To overcome this, perhaps NASA could consider breaking the prize money down to make sure that the most efficient way gets acknowleged as well as the quickest way.
Prosperity is only an instrument to be used, not a deity to be worshipped. Calvin Coolidge
2. The NASA contract awarding process is flawed as is. There's rampant corruption and favouritism. These factors directly contributed to the Challenge disaster, as the Faynmen report outlined. The Super X-Prize is not going to solve that.
3. Winners will be determined by actual achievements, not proposals, So they need money to build it in the first place. But prize competitors will have to produce some results first before NASA will fork out any cash. So unless you have a co-founder of M$ backing you to the hilt, you ain't gonna reach orbital velocity buddy!
Moderate this comment
Negative: Offtopic Flamebait Troll Redundant
Positive: Insightful Interesting Informative Funny
Nothing to see here
Would you rather have NASA get another 5 billion a year or the FAA spend the same on a computer upgrade that doesn't work. Come to think of it, which would rather have: NASA, or another aircraft carrier battle group.
This is my sig.
Nasa usually does their own testing on most of their stuff.
Even those who arrange and design shrubberies are under considerable economic stress at this period in history.
It's too much of a risk. $10 million for X-Prize is fine because that's doable for a corporation, but $100 million - $1 billion + is just way too far out there.
Microsoft is sitting on $40 billion in cash. I'm sure there are a number of companies with visionaries at the helm who'd love to throw cash at the problem - Richard Bransom of Virgin, for example.
If the documentary i saw on the discovery channel is to believed, Boeing and Lockeed-Martin built fighters, and then the army, navy, etc, picked the best performing unit (it ending up being the Lockeed-Martin one). If the army can do it, why cant NASA?
The Doormat
If you're not outraged, then you're not paying attention.
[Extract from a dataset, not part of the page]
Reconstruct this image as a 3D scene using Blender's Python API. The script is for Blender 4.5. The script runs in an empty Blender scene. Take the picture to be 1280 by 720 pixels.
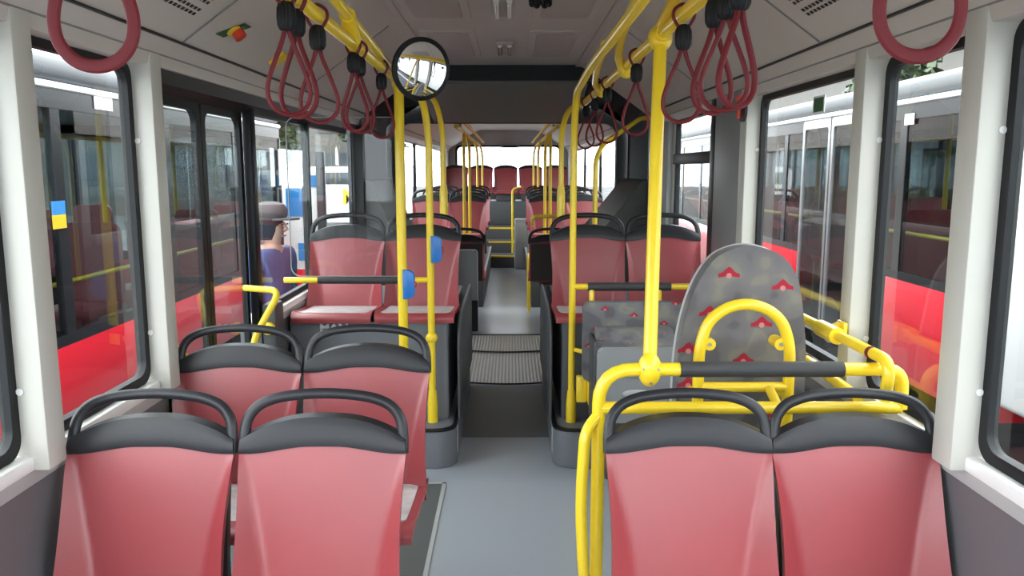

Something like AIDS is a bit different, though, in that the payoff will be astronomical even without a prize. I can easily see major drug companies offering to buy your cure for more than a billion if you came up with one independently anyway, because they know they could easily make it back - the market is large, growing and proven, which are all differences from space exploration
Sub contracting helps in this though. The big companies often sub-contract out parts of the whole to little companies, especially niche players.
Sub contracting even aplies amoung the big companies. Once when Lockheed looked like it was going to loose a contract bid for some project or rather in the late 80's or early 90's my dad asked my uncle (who works for LM on some military project as a design engineer) if he was worried about it. He basically said "no I'll still get to work on it, it doesn't matter as much which of us (big areospace companies) gets it, the other two will still get alot of the work as subcontractors, just won't get the biggest piece of the pie". Though in quotes it's not an exact quote, just a paraphrase.
And that's pretty much what I expect would happen here, the big companies get the lions share, and the smaller companies get a healthy load of work as subcontractors.
Mycroft
https://signup.leagueoflegends.com/?ref=4c3ed6600b6ea
I would love to hear from an American astronaut what they think about increased risk.
From here:
Cunningham [an astronaut on Apollo 7] departed from most current critics of NASA in criticizing the agency for becoming too risk-averse -- like our society, he opined. NASA is more afraid of failures than it's interested in attaining success in its missions. Abandonment of Hubble servicing was given as an example, and he criticized NASA's rationale for taking this action because of "higher risks" in placing a crew in the Hubble orbit by noting that NASA has put crews in that or similar orbits on no fewer than 90 prior occasions.
When astronauts place themselves in harm's way to accomplish such a mission, they do so with foreknowledge and willingly accept the risk, he said. Cunningham termed abandonment of the Hubble particularly galling because of its popularity with the public. He observed that since we reached the Moon, only two things that NASA has done have stirred public imagination: the Hubble and the Mars rovers.